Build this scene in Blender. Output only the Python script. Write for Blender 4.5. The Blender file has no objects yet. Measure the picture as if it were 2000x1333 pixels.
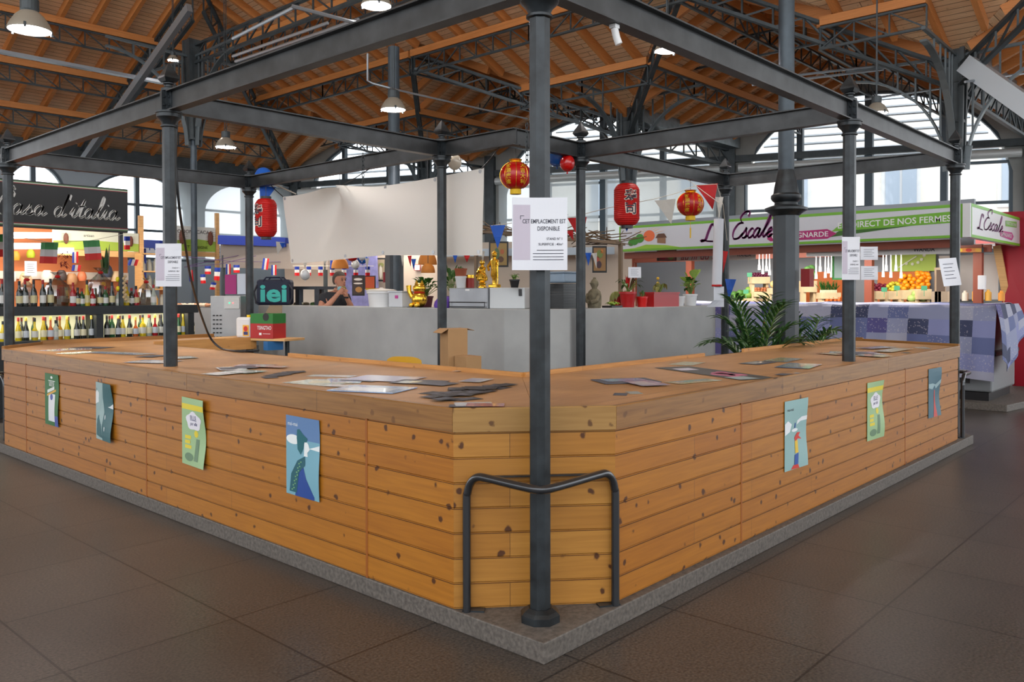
import bpy, bmesh, math, random
from mathutils import Vector, Matrix
random.seed(7)
PI = math.pi
# ------------------------------------------------------------------ camera
CX, CY, CH, FPX, YAW, PITCH, ROLL, PY = -3.0899, -2.6246, 1.70, 1622.47, .7376, .0128, .0016, 594.47
Fv = Vector((math.cos(YAW)*math.cos(PITCH), math.sin(YAW)*math.cos(PITCH), -math.sin(PITCH)))
Rv = Vector((math.sin(YAW), -math.cos(YAW), 0)); Uv = Rv.cross(Fv)
CAM = Vector((CX, CY, CH))
cd = bpy.data.cameras.new('camera'); cam = bpy.data.objects.new('camera', cd)
bpy.context.scene.collection.objects.link(cam)
cd.sensor_width = 36; cd.lens = 36*FPX/2000; cd.shift_y = -(666.5-PY)/2000
cr, sr = math.cos(ROLL), math.sin(ROLL)
Rr = Rv*cr - Uv*sr; Ur = Rv*sr + Uv*cr
mw = Matrix((Rr, Ur, -Fv)).transposed().to_4x4(); mw.translation = CAM
cam.matrix_world = mw; cd.clip_end = 300; cd.clip_start = .05
cd.dof.use_dof = False
sc = bpy.context.scene; sc.camera = cam
sc.view_settings.view_transform = 'Standard'; sc.view_settings.look = 'None'
sc.view_settings.exposure = 0.0; sc.view_settings.gamma = 1; sc.view_settings.use_curve_mapping = False
# ------------------------------------------------------------------ sky: bright overcast daylight
w = bpy.data.worlds.new('sky'); sc.world = w; w.use_nodes = True
bg = w.node_tree.nodes['Background']; bg.inputs[0].default_value = (.92, .96, 1.0, 1); bg.inputs[1].default_value = 2.9

def area_light(name, loc, rot, size, sy, power, col):
    l = bpy.data.lights.new(name, 'AREA'); l.energy = power; l.color = col; l.shape = 'RECTANGLE'; l.size = size; l.size_y = sy
    o = bpy.data.objects.new(name, l); sc.collection.objects.link(o); o.location = loc; o.rotation_euler = rot; return o

# ------------------------------------------------------------------ pixel <-> place helpers (photo frame 2000x1333)
def ray(u, v):
    xr, yr = (u-1000)/FPX, (PY-v)/FPX
    return Fv + Rv*(xr*cr+yr*sr) + Uv*(-xr*sr+yr*cr)
def onZ(u, v, z): d = ray(u, v); return CAM + d*((z-CH)/d.z)
def onX(u, v, X): d = ray(u, v); return CAM + d*((X-CX)/d.x)
def onY(u, v, Y): d = ray(u, v); return CAM + d*((Y-CY)/d.y)
def at(u, v, z): return CAM + ray(u, v)*z
def proj(P):
    d = Vector(P)-CAM; z = d.dot(Fv)
    if z < .1: return None
    return (1000+FPX*d.dot(Rr)/z, PY-FPX*d.dot(Ur)/z, z)
def infr(P, m=60):
    q = proj(P); return bool(q and -m < q[0] < 2000+m and -m < q[1] < 1333+m)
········
Task prompt:
Transcribe the full listing above exactly, with the images removed.

Answer for this exercise:
Build this scene in Blender. Output only the Python script. Write for Blender 4.5. The Blender file has no objects yet. Measure the picture as if it were 2000x1333 pixels.
import bpy, bmesh, math, random
from mathutils import Vector, Matrix
random.seed(7)
PI = math.pi
# ------------------------------------------------------------------ camera
CX, CY, CH, FPX, YAW, PITCH, ROLL, PY = -3.0899, -2.6246, 1.70, 1622.47, .7376, .0128, .0016, 594.47
Fv = Vector((math.cos(YAW)*math.cos(PITCH), math.sin(YAW)*math.cos(PITCH), -math.sin(PITCH)))
Rv = Vector((math.sin(YAW), -math.cos(YAW), 0)); Uv = Rv.cross(Fv)
CAM = Vector((CX, CY, CH))
cd = bpy.data.cameras.new('camera'); cam = bpy.data.objects.new('camera', cd)
bpy.context.scene.collection.objects.link(cam)
cd.sensor_width = 36; cd.lens = 36*FPX/2000; cd.shift_y = -(666.5-PY)/2000
cr, sr = math.cos(ROLL), math.sin(ROLL)
Rr = Rv*cr - Uv*sr; Ur = Rv*sr + Uv*cr
mw = Matrix((Rr, Ur, -Fv)).transposed().to_4x4(); mw.translation = CAM
cam.matrix_world = mw; cd.clip_end = 300; cd.clip_start = .05
cd.dof.use_dof = False
sc = bpy.context.scene; sc.camera = cam
sc.view_settings.view_transform = 'Standard'; sc.view_settings.look = 'None'
sc.view_settings.exposure = 0.0; sc.view_settings.gamma = 1; sc.view_settings.use_curve_mapping = False
# ------------------------------------------------------------------ sky: bright overcast daylight
w = bpy.data.worlds.new('sky'); sc.world = w; w.use_nodes = True
bg = w.node_tree.nodes['Background']; bg.inputs[0].default_value = (.92, .96, 1.0, 1); bg.inputs[1].default_value = 2.9

def area_light(name, loc, rot, size, sy, power, col):
    l = bpy.data.lights.new(name, 'AREA'); l.energy = power; l.color = col; l.shape = 'RECTANGLE'; l.size = size; l.size_y = sy
    o = bpy.data.objects.new(name, l); sc.collection.objects.link(o); o.location = loc; o.rotation_euler = rot; return o

# ------------------------------------------------------------------ pixel <-> place helpers (photo frame 2000x1333)
def ray(u, v):
    xr, yr = (u-1000)/FPX, (PY-v)/FPX
    return Fv + Rv*(xr*cr+yr*sr) + Uv*(-xr*sr+yr*cr)
def onZ(u, v, z): d = ray(u, v); return CAM + d*((z-CH)/d.z)
def onX(u, v, X): d = ray(u, v); return CAM + d*((X-CX)/d.x)
def onY(u, v, Y): d = ray(u, v); return CAM + d*((Y-CY)/d.y)
def at(u, v, z): return CAM + ray(u, v)*z
def proj(P):
    d = Vector(P)-CAM; z = d.dot(Fv)
    if z < .1: return None
    return (1000+FPX*d.dot(Rr)/z, PY-FPX*d.dot(Ur)/z, z)
def infr(P, m=60):
    q = proj(P); return bool(q and -m < q[0] < 2000+m and -m < q[1] < 1333+m)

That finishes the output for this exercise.